Mais le risque que soulignent plusieurs observateurs, est que ce développement massif vers les énergies renouvelables ne profite pas aux Africains, et soit entièrement tourné vers l’exportation, à l'instar de ce qu’il s’est passé avec les énergies fossiles. Aujourd’hui, encore près de la moitié de la population africaine n’a pas accès à l’électricité. "Il est possible que la transition vers les énergies renouvelables engendre très peu d’avantages sociaux et une transformation politique et économique limitée, voire aucune", prévient le rapport "Just Transition: A Climate, Energy and Development Vision for Africa", coécrit par un collectif d’experts indépendants.
"L'enjeu est d'éviter que cette énergie propre soit pillée"
"Tout l'enjeu va être d'éviter que cette énergie propre soit pillée, confirme à Novethic Sébastien Treyer, directeur général de l'Iddri. Il y a beaucoup de mirages sur l'hydrogène vert transporté sur de longues distances. Mais même si l'hydrogène vert est utilisé localement, il faudra s'assurer qu'il va servir la trajectoire d'industrialisation du pays, ce qui est loin d'être gagné." Il cite l'exemple de la Namibie qui a d'abord accueilli la proposition de l'Allemagne de produire de l'hydrogène vert entièrement destiné à l'export. Puis, le pays a introduit comme condition préalable l'accès à l'électricité de ses habitants et enfin l'accès à l'électricité pour industrialiser le pays.
"Petit à petit, un pouvoir de négociation s'exerce de la part des gouvernements africains, notamment sous la pression de la société civile. Le problème c'est que nous sommes dans une véritable course contre la montre : les pays ont besoin de devises pour investir dans leur propre développement", explique le spécialiste. Le rapport de forces évolue en tout cas en faveur de l’Afrique. "Nous constatons que les gouvernements africains cherchent des moyens de garantir que les ressources ne seront pas seulement exportés hors du continent, mais que la valeur ajoutée se produira sur le continent" assure le Dr. Olumide Abimbola, fondateur et directeur de l'Africa Policy Research Institute.

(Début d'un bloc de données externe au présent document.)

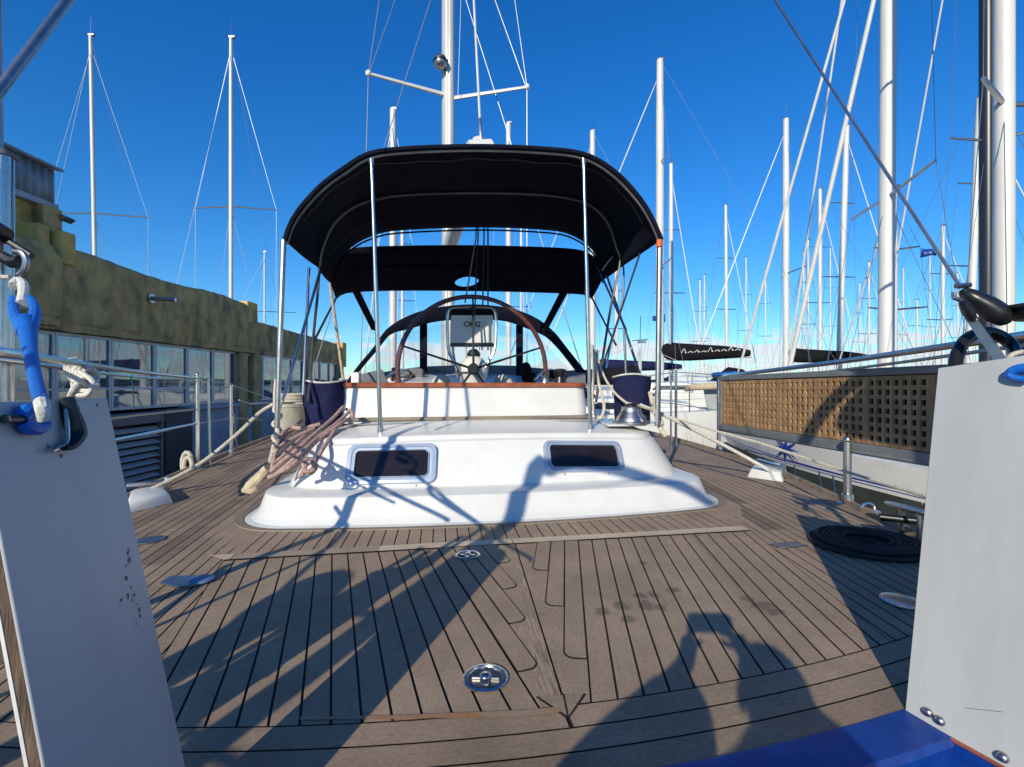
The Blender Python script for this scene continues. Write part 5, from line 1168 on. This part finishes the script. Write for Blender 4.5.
# ------------------------------------------------------------ LEFT: harbour building
BX = -7.5
BD = thing('harbour_building', 'long low harbour building with mossy concrete parapet and glass front, along the left quay', 'building', Vector((BX, 10, WATER)))
def bx(name, x0, x1, y0, y1, z0, z1, m, parent=None, bevel=0.0, sm=0):
    mb = MB(); mb.box(((x0 + x1) / 2, (y0 + y1) / 2, (z0 + z1) / 2), (abs(x1 - x0), abs(y1 - y0), z1 - z0)); return mb.build(name, M[m], parent if parent is not None else BD, smooth_=sm, bevel=bevel)
# parapet with uneven chipped top
def parapet(name, y0, y1, x, zb, ztop, depth, m):
    mb = MB(); n_ = 60; rr = random.Random(int(y0 * 10)); rows = []
    prof = lambda y: [(x, zb), (x, zb + .12), (x + .02, zb + 0.16), (x + 0.03, ztop(y) - 0.08), (x - 0.02, ztop(y)), (x - depth, ztop(y) + 0.02), (x - depth, zb)]
    for i in range(n_ + 1):
        y = y0 + (y1 - y0) * i / n_; rows.append([Vector((px + (rr.random() - 0.5) * 0.02, y, pz + (rr.random() - 0.5) * 0.025)) for px, pz in prof(y)])
    mb.loft(rows, True); mb.f.append(tuple(range(0, 7))); mb.f.append(tuple(range(len(mb.v) - 7, len(mb.v)))); return mb.build(name, M[m], BD, smooth_=25)
parapet('parapet', 5.0, 13.75, BX, 1.74, lambda y: 3.12 + 0.04 * math.sin(y * 1.7), 0.35, 'concrete')
parapet('parapet', 13.8, 21.0, BX - 0.12, 1.72, lambda y: 2.72 - 0.02 * (y - 14), 0.35, 'concrete')
parapet('parapet', 5.0, 7.70, BX + 0.10, 1.80, lambda y: 2.98, 0.2, 'concrete')
bx('roof_slab', BX - 0.3, BX - 9, 4.0, 21.0, 1.95, 2.25, 'concrete')
bx('parapet_block', BX - 0.35, BX + 0.03, 13.3, 13.82, 2.60, 3.20, 'ochre', bevel=0.02)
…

C'est aussi le message qu'a voulu faire passer Ursula von der Leyen. "Nous n'avons pas pour seul intérêt l'extraction de ressources. Nous voulons être votre partenaire dans la création de chaînes de valeur locales sur le sol africain. Nous voulons partager la technologie européenne avec vous. Nous voulons investir dans les compétences de la main-d'œuvre locale", a-t-elle insisté depuis Nairobi, où elle a justement signé un nouveau partenariat pour l'hydrogène entre le Kenya et l'Union européenne. Celui-ci donne la priorité à "l'expansion économique, à la création d'emplois et à la promotion de la gestion environnementale", a assuré le président de la République du Kenya, William Ruto, nouveau visage du leadership climatique africain.